Ainsi, dès lors que sa créance au titre du prêt consenti à la société Tem'com est devenue exigible pour un montant total de 47 975,73 euros, dont il n'est pas discuté qu'il a été admis au passif de la société liquidée, le CIC est fondé en sa demande de se voir judiciairement attribuer la somme totale de 29 589,51 euros correspondant au solde créditeur, à la date d'ouverture de la liquidation judiciaire, des deux comptes dont la société débitrice était titulaire.
Il convient donc d'infirmer le jugement en toutes ses dispositions et notamment en ce qu'il a confirmé l'ordonnance du juge-commissaire du 24 juin 2021. La cour, statuant à nouveau, infirme l'ordonnance et ordonne l'attribution de la somme de 29 589,51 euros au profit du CIC, sans qu'il y ait lieu de condamner la Selarl de Keating, ès qualités, au paiement de cette somme, le présent arrêt constituant le titre sur lequel le CIC pourra poursuivre le recouvrement de sa créance.

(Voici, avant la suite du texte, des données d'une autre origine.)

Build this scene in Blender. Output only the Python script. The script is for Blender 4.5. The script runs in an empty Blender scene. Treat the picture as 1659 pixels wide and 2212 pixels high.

Au regard du sens du présent arrêt, de la situation respective des parties et de la liquidation judiciaire de la société Tem'com, le CIC comme le liquidateur judiciaire seront déboutés de leur demande respective au titre de l'article 700 du code de procédure civile.
Les dépens de première instance et d'appel seront recouvrés en frais privilégiés de la procédure de liquidation judiciaire.
PAR CES MOTIFS
Statuant par arrêt rendu par défaut,
Déclare l'appel de la société Crédit industriel et commercial recevable ;
Infirme le jugement du 8 avril 2022 sauf en ce qu'il a débouté la société Crédit industriel et commercial de sa demande au titre de l'article 700 du code de procédure civile ;
Statuant à nouveau,
Infirme l'ordonnance du 24 juin 2021 ;
Ordonne l'attribution de la somme de 29 589,51 euros au profit de la société Crédit industriel et commercial ;
Rejette les demandes au titre de l'article 700 du code de procédure civile ;
Dit que les dépens de première instance et d'appel seront recouvrés en frais privilégiés de la liquidation judiciaire.
Prononcé publiquement par mise à disposition de l'arrêt au greffe de la cour, les parties en ayant été préalablement avisées dans les conditions prévues au deuxième alinéa de l'article 450 du code de procédure civile.
Signé par Madame Marie-Andrée BAUMANN, Conseiller faisant fonction de Président, et par Madame Sabine NOLIN, Greffier, auquel la minute de la décision a été remise par le magistrat signataire.